Now living in luxury in a Cairo villa, she has married twice into the Bin Laden family - first to Salem, and now to a younger brother, Khaled. She has a daughter by each brother.

Three years ago a family friend said: 'She first met Salem when she was just a child - no more than five years old.

'He was a friend of the family but at that stage no one would have dreamed that they would end up marrying.

'When they met again as adults, Caroline was 20 and Salem twice her age.

'Salem was the head of the Bin Laden family as the oldest of all the brothers and sisters.

'He was a man with a powerful presence.'

They married and, after his death, Caroline decided to bring up her daughter in Saudi Arabia.

'Caroline was a widow for nearly ten years before deciding to marry Khaled,' said the friend. 'He is one of the younger brothers and very quiet and loving.

'She can never speak publicly about her marriage, or anything else for that matter, or she would be cut off from the family.'

Caroline's father, a retired psychology lecturer from Hampstead, said: 'My daughter is very happy with Khaled. She decided to stay on in Saudi Arabia because she found her family there to be so loving and supportive.'

Yesterday FBI agents swooped on a Boston suburb where around 20 of the wealthy relatives of Bin Laden live.

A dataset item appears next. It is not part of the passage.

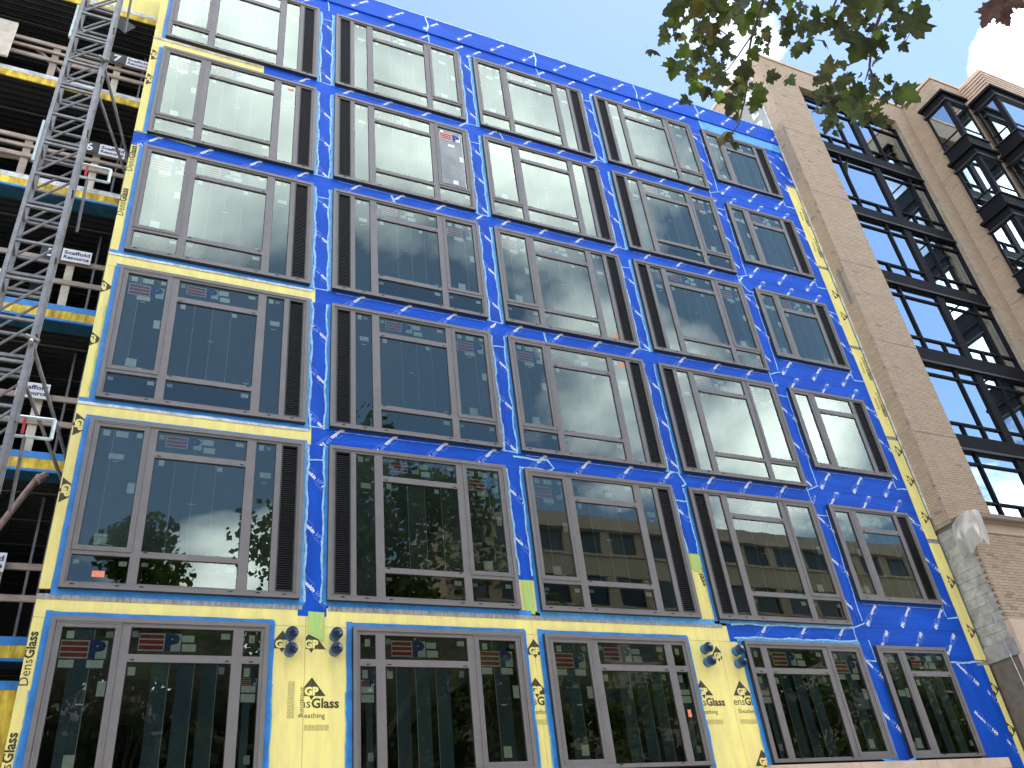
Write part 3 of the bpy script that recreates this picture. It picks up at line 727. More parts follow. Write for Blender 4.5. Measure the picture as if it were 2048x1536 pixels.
# tapes and brushed sealant beside the units
YT = YM-0.0085
for c in range(5):
    for r in range(5):
        lo, hi = B[r]-0.03, T[r]-0.02
        if c == 4: lo += 0.53
        if c == 0: strip(-0.085, 0.004, lo+0.03, hi+0.02, 'tape', YT)
        elif c < 4:
            strip(CL[c]-0.062, CL[c]+0.004, lo, hi+0.03, 'tape_pale' if r < 3 else 'tape', YT)
        if c < 3: strip(CR[c]-0.004, CR[c]+0.055, lo, hi+0.03, 'tape_pale', YT)
        if 0 < c < 4 and not (r == 4 and c in (1, 2, 3)) : ribbon([(CL[c]-0.075, lo-.02), (CL[c]-0.07, hi+0.02)], 0.032, YT-.002)
        elif r == 4 and 0 < c < 4: ribbon([(CL[c]-0.075, [0, 6.3, 6.95, 7.6][c]), (CL[c]-0.07, hi+0.02)], 0.03, YT-.002)
        if c < 3:
            ribbon([(CR[c]+0.072, lo if not (r == 4 and c > 0) else [6.3, 6.95, 7.6][c]), (CR[c]+0.065, hi)], 0.036, YT-.002)
            if r < 5 and (r+c) % 2 == 0: ribbon([(CR[c]+0.06, hi-0.28), (CL[c+1]-0.06, hi-0.26)], 0.03, YT-.0025)
            ribbon([(CR[c]+0.05, lo+0.01), (CL[c+1]-0.06, lo+0.0)], 0.022, YT-.0025) if r < 4 else None
        if c >= 3:
            ribbon([(CR[c]+0.03, lo-0.35 if c == 3 else lo-.2), (CR[c]+0.025, hi+0.05)], 0.022, YT-.002)
            if c == 4:
                ribbon([(CR[4]+0.04, lo-0.22), (CR[4]+0.38, lo-0.20)], 0.028, YT-.002)
                ribbon([(CR[4]+0.03, hi-0.15), (CR[4]+0.37, hi-0.22)], 0.030, YT-.002)
            else:
                ribbon([(CR[3]+0.03, lo-0.02), (CL[4]-0.02, lo+0.12)], 0.022, YT-.002)
                ribbon([(CL[4]-0.07, lo+0.15), (CL[4]-0.04, hi-.1)], 0.022, YT-.002)
                ribbon([(CR[3]+0.02, hi-.24), (CL[4]-0.03, hi-.24)], 0.024, YT-.002)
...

They questioned them at a condominium complex in Charlestown. Agents even began visiting nightclubs to collect credit cards of younger members of the family.

Bin Laden's younger brother Mohammed, who is said to have moved back to Saudi Arabia with his wife and children several years ago, owns a ten-bedroom mansion in nearby Wayland.

Another younger brother, Abdullah, is a 1994 graduate of Harvard Law School. The family has given it £2million in endowments to research Islamic law.

Most of Bin Laden's family have in the past strongly denounced the 44-year-old fugitive, now living in Afghanistan.

The FBI in Boston has long been aware of his extended family and began monitoring their activities after the 1998 terrorist bombings of U.S. embassies in Africa.

The Bin Ladens still run one of the biggest construction companies in the world.